(Scene script records)
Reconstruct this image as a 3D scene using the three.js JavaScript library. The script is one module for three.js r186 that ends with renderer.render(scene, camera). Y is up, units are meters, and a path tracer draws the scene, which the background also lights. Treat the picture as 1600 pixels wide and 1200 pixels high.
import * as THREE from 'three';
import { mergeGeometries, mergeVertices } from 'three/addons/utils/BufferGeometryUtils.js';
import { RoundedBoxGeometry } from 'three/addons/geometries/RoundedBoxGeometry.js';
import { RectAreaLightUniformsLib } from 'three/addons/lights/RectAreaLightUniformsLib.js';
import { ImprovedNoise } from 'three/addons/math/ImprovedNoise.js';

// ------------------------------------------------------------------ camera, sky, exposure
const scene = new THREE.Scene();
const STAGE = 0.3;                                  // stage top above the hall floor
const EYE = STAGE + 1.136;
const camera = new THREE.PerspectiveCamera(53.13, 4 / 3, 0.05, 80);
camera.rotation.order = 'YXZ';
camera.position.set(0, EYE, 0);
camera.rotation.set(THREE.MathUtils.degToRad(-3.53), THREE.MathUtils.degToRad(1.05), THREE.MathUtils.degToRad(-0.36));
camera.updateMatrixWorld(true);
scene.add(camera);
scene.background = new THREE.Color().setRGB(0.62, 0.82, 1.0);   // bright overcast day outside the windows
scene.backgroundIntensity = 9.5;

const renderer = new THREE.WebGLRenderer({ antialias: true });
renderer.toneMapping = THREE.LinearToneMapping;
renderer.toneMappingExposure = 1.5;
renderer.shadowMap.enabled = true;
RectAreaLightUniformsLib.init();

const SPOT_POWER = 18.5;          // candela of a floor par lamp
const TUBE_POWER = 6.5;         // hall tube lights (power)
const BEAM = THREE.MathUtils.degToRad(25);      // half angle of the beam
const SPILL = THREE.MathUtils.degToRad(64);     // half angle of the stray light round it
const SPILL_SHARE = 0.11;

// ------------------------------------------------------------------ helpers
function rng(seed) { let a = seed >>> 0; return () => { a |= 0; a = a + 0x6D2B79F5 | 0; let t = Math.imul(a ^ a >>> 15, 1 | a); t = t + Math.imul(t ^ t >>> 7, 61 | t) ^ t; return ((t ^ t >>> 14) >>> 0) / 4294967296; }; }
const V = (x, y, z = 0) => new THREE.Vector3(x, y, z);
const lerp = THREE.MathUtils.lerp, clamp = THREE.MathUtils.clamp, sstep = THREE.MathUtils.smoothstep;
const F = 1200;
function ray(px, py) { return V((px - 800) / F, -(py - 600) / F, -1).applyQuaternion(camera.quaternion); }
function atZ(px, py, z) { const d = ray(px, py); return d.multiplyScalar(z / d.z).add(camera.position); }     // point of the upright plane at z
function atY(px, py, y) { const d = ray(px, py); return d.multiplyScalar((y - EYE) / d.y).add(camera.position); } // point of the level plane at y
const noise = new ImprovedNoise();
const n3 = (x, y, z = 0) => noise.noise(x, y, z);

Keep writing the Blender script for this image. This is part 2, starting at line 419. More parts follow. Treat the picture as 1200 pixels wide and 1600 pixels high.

- _REQUIREMENTS_
Please output the exact lines of the records above, beginning with the first and stopping after the line that holds "RectAreaLightUniformsLib.init();", and nothing else.

- _ANSWER TO THIS PROBLEM_
Reconstruct this image as a 3D scene using the three.js JavaScript library. The script is one module for three.js r186 that ends with renderer.render(scene, camera). Y is up, units are meters, and a path tracer draws the scene, which the background also lights. Treat the picture as 1600 pixels wide and 1200 pixels high.
import * as THREE from 'three';
import { mergeGeometries, mergeVertices } from 'three/addons/utils/BufferGeometryUtils.js';
import { RoundedBoxGeometry } from 'three/addons/geometries/RoundedBoxGeometry.js';
import { RectAreaLightUniformsLib } from 'three/addons/lights/RectAreaLightUniformsLib.js';
import { ImprovedNoise } from 'three/addons/math/ImprovedNoise.js';

// ------------------------------------------------------------------ camera, sky, exposure
const scene = new THREE.Scene();
const STAGE = 0.3;                                  // stage top above the hall floor
const EYE = STAGE + 1.136;
const camera = new THREE.PerspectiveCamera(53.13, 4 / 3, 0.05, 80);
camera.rotation.order = 'YXZ';
camera.position.set(0, EYE, 0);
camera.rotation.set(THREE.MathUtils.degToRad(-3.53), THREE.MathUtils.degToRad(1.05), THREE.MathUtils.degToRad(-0.36));
camera.updateMatrixWorld(true);
scene.add(camera);
scene.background = new THREE.Color().setRGB(0.62, 0.82, 1.0);   // bright overcast day outside the windows
scene.backgroundIntensity = 9.5;

const renderer = new THREE.WebGLRenderer({ antialias: true });
renderer.toneMapping = THREE.LinearToneMapping;
renderer.toneMappingExposure = 1.5;
renderer.shadowMap.enabled = true;
RectAreaLightUniformsLib.init();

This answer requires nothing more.